You kids have it so good with all your abundant sources of halal food. Do you think there were halal meat stores during our time?!? NOPE. We had to go into survival mode and resort to eating bacon. Delicious bacon every single morning with tears streaming down our cheeks. This was way before Google, so there was no way to research what pepperoni pizza really was. We’d scarf down ten slices at a time and wash it down with cold beers (no Google, remember?). Many years later, our version of a Halal Food Festival was a bag of kosher marshmallows sold from the back of some random dude’s van.

And holy crap! You have marriage apps now?!? You know how tough it was to find someone suitable to marry?!? We were forced to engage in the local nightlife  to find the closest thing to a Muslim female.
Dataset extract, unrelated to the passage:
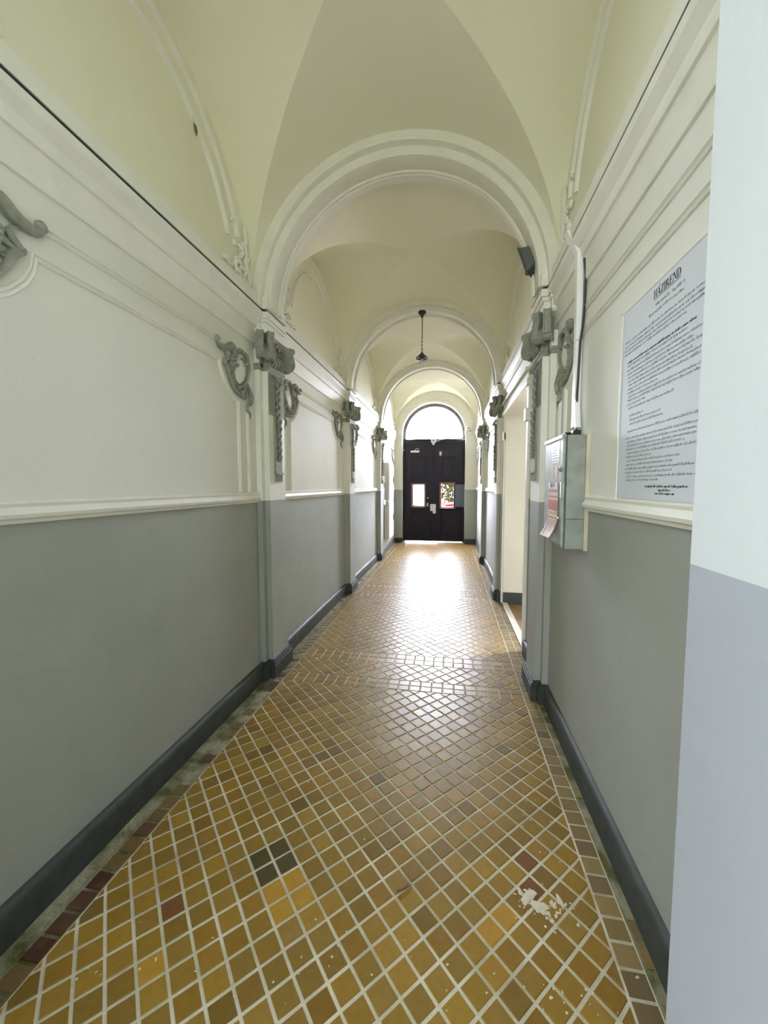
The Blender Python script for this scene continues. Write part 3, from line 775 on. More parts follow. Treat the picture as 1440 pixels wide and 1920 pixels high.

Forget ‘people of the book.’ We had to settle for ‘people who heard of a book.’

But I must give it up to heavier white women. For decades they were Pakistani men’s guaranteed pathway to citizenship. God bless them. Even though that first marriage lasted all of 47 minutes. (BTW – If Debbie Auntie asks about me, tell her they threw my brown butt into Guantanamo Bay).

Anyways, you kids should be WAY more grateful than you are. Be thankful for the communities you have and the people you live with. If you think your life is full of challenges, just remember a younger, smellier version of me eid hugging myself to sleep every night.